As described above, we performed applications of the models developed in this project to France, Germany, Belgium and the Netherlands. However, we also analysed such models in the context of other industries, such as natural gas (as in Neumann, Rosellón and Weigt, 2014, second revise-and-resubmit status at Networks and Spatial Economics) and other countries outside Europe (Ruiz and Rosellón, 2012, published at Energy Policy).
It must be mentioned that the above studies were developed under the assumption of existence of a system of nodal prices that provided congestion-rent signals for the network-expansion process. However, during the development of the project, a question arose regarding the feasibility of implementing nodal price systems in markets with a tradition of uniform-pricing schemes (such as Germany).
This motivated us to carry a deep analysis on issues related to implementation of nodal pricing regimes and associated needed financial hedges (financial transmission rights, FTRs). We then firstly put together a series of papers that analyzed these issues in a book published by Springer in its Lecture Note series (Rosellón and Kristiansen, 2013). We were able to attract to this volume some of the most internationally renowned authors in the subject.

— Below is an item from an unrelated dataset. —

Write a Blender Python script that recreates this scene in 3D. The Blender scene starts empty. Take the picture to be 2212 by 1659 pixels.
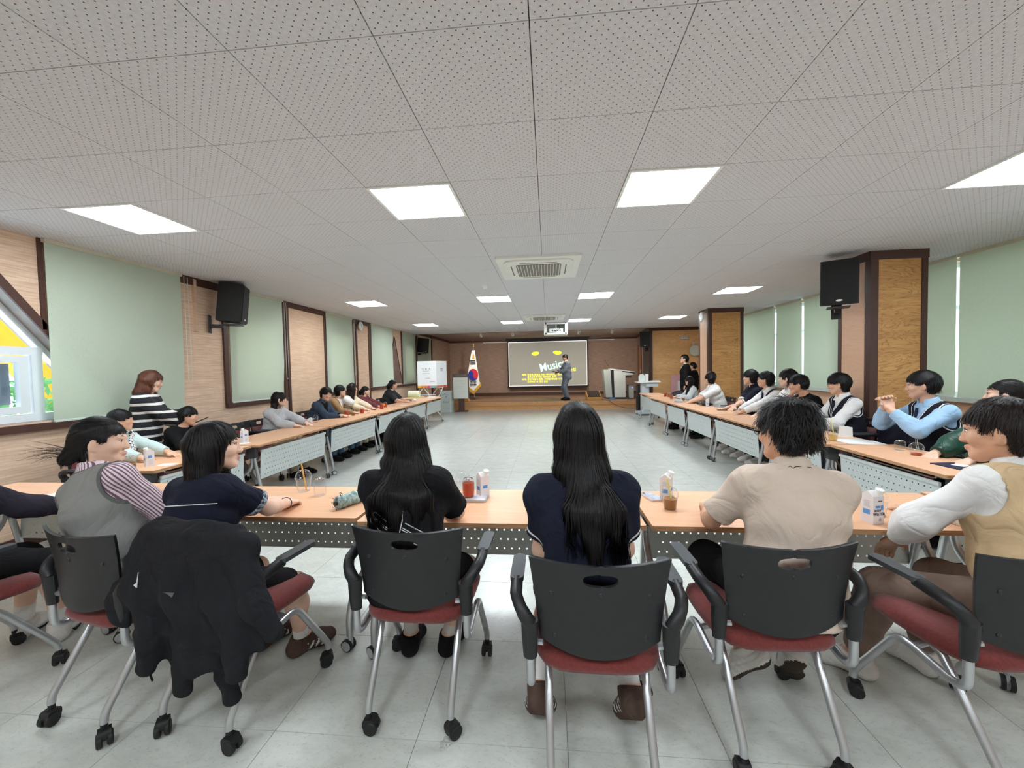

Subsequently, we wrote a paper (Kunz, Neuhoff and Rosellón, 2014, accepted to be presented net June at the conference on Energy Industry at a Crossroads: Preparing the Low Carbon Future/TIGER FORUM, 2014, Toulouse, France) where we studied the shift from zonal pricing to smaller zones and nodal pricing so as to improve efficiency and security of the electricity-system operation. Such price changes however also shift profits and surplus between generators and consumers, so that individual actors that may lose might oppose such a reform. The initial allocation of FTRs in a newly created nodal-price system has then been one of the most highly disputed parts of market liberalization processes, as in New Zealand and Australia. In Europe there is nowadays a similar challenge, with considerable dimension of high respective shares that are competing for the pie. In our paper we developed a model to explore how an initial free allocation of FTRs at the time of a transition to nodal pricing could be designed so as to avoid revenue or cost shock. We explored how free allocation of FTRs to generators and loads can be used to mitigate distributional impacts. We researched on the metric to determine the proportion of rights to be allocated by the policy maker, and tested the results in a more realistic setting based on the hourly modelling of the German power system at nodal representation.